Anzeige

Männer mit Bauch: Oh ja oder oh je?

Männer mit Bauch: Oh ja oder oh je?
© Tim Tadder/Corbis
Irgendwann müssen sich die meisten Frauen dran gewöhnen: Männer mit Bauch gehören zu Ihrem Leben. Aber lässt sich mit der Rundung Freundschaft schließen?

Meine Freundin Marlies liebt ihren, weil sie beim Fernsehen so schön weich auf ihm liegen kann: "So gemütlich!" Meine Schwester hatte schon immer einen und kann sich ein Leben ohne gar nicht mehr vorstellen. Meiner hat sie inzwischen alle eingeholt, den Dicksten habe jetzt eindeutig ich, und ich weiß noch nicht so richtig, wie ich reagieren soll. Akzeptieren, kritisieren, ignorieren?

Ich kann es nicht länger leugnen: Ich habe einen Mann mit Bauch. Nicht mit einem leichten Bauchansatz, sondern mit einer dieser prall gefüllten Fleischkugeln, die Männer von der Seite wie in den letzten Monaten einer Zwillingsschwangerschaft aussehen lässt. Was mich stört und beunruhigt und was mein Mann mit dem Witz aus den fünfziger Jahren "Alles Muskeln und Samenstränge" kommentiert.

Fett ist eben nicht nur Geschmackssache

Nun war mein Liebster noch nie ein Dürrer, er ist groß und breit, den kleinen Fleischkringel auf seiner Leibesmitte hatte er schon, als wir uns kennenlernten, und dass er ihn seinen wunderbaren Kochkenntnissen verdankt, finde ich nach wie vor erotisch. Fett ist eben nicht nur ein Geschmacks-, sondern für manche Frauen auch ein Liebesverstärker, jedenfalls wenn sie jung sind und das Wort Arteriosklerose nur aus dem Kreuzworträtsel kennen.

Ein kleiner Kringel wird nicht über Nacht zur Plauze

Natürlich gab es schon seit geraumer Zeit ein paar Warnzeichen, ein kleiner Kringel wird ja nicht über Nacht zur Plauze, aber ich habe sie ignoriert. Die Hemden zum Beispiel, die er jetzt immer über statt in die Hose gestopft trägt, na und? Über immer dieselben drei Hosen, weil er bei den anderen den obersten Knopf nicht mehr zukriegt und Shopping hasst wie ein Vampir die Knoblauchzehe. Auch dass sein früher sehr markantes Kinn sich inzwischen verdoppelt hat, alles kein Drama. Nichts will ich weniger sein als eine dieser ausgemergelten Meckerziegen mit Zitronenmund, die nach dem Motto "Auch eine Sojasprosse kann gut schmecken" sich und ihrem Partner jede Kalorie in den Mund zählt und ihn im Morgengrauen zur ersten Joggingrunde treibt. Zu einem guten Leben gehört für mich immer auch eine Prise Überschwang und Übertreibung.

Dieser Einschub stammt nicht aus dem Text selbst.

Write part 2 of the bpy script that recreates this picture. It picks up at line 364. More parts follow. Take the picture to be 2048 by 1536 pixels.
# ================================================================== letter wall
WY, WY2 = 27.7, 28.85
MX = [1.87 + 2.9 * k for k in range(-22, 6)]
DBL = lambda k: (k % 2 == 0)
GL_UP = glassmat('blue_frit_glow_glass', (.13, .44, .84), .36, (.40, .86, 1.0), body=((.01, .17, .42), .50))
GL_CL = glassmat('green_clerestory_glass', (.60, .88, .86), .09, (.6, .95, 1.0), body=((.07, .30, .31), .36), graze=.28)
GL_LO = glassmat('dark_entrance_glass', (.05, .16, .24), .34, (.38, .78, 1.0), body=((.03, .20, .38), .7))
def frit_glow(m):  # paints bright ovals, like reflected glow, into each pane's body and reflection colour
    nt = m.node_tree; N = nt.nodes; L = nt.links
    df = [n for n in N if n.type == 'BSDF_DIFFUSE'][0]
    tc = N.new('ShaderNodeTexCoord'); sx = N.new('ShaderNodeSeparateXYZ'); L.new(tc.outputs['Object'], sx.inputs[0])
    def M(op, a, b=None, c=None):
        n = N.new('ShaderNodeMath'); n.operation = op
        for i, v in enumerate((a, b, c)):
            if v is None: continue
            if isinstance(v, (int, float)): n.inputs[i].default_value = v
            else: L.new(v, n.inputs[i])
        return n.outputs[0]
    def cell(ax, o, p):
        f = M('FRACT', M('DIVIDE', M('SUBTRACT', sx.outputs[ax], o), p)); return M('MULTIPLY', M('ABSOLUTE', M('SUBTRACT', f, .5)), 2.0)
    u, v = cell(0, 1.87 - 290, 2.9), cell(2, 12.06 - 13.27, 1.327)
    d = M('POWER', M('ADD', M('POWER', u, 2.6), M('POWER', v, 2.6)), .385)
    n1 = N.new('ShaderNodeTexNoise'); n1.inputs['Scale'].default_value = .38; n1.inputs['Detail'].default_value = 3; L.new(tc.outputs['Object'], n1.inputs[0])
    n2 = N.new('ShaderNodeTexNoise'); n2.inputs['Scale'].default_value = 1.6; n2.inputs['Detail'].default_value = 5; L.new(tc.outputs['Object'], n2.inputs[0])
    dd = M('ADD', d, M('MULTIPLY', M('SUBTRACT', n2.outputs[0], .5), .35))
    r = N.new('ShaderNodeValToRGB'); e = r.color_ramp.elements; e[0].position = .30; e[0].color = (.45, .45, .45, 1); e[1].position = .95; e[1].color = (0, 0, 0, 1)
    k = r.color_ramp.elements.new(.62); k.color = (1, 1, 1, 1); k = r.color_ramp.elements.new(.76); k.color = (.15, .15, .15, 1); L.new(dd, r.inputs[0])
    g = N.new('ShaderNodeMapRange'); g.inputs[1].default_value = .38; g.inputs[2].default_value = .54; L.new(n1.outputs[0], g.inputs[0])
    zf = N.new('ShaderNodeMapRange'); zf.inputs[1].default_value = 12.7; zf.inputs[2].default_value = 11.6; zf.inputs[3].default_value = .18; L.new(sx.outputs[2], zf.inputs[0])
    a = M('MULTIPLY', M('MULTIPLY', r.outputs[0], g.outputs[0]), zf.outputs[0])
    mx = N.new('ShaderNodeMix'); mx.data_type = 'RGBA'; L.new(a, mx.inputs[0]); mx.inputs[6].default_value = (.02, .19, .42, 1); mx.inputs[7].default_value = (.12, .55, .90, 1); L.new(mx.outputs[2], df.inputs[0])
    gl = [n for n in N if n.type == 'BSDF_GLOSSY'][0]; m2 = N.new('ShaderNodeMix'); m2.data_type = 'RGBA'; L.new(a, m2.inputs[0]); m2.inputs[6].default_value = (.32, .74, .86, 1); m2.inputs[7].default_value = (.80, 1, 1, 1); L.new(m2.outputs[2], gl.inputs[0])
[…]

Langzeitbeziehungen sind keine Schlankmacher

Es gibt keinen langjährigen Ehemann, der noch in seinen Konfirmandenanzug passt, und wenn, würde er seiner Frau, die statt Größe 36 jetzt 44 trägt, richtig schlechte Laune machen.

Außerdem können Langzeitbeziehungen, wenn sie harmonisch sind, keine Schlankmacher sein. Die Ehe macht leider fett, hat auch eine Freundin von mir festgestellt, die nach 25 Ehejahren genauso viele Kilos mehr auf den Hüften hat. Wenn man seine Single-Umtriebigkeit gegen gemütliches Herumschlunzen vor dem Fernseher eintauscht, nicht mehr rauchend und liebeskümmerlich in einer Bar sitzt und aufs große Glück hofft, sondern mit seinem Partner am Küchentisch Spaghetti mit Sahnesoße genießt, dann freuen sich die Fettzellen und vermehren sich. Besonders die um die Leibesmitte.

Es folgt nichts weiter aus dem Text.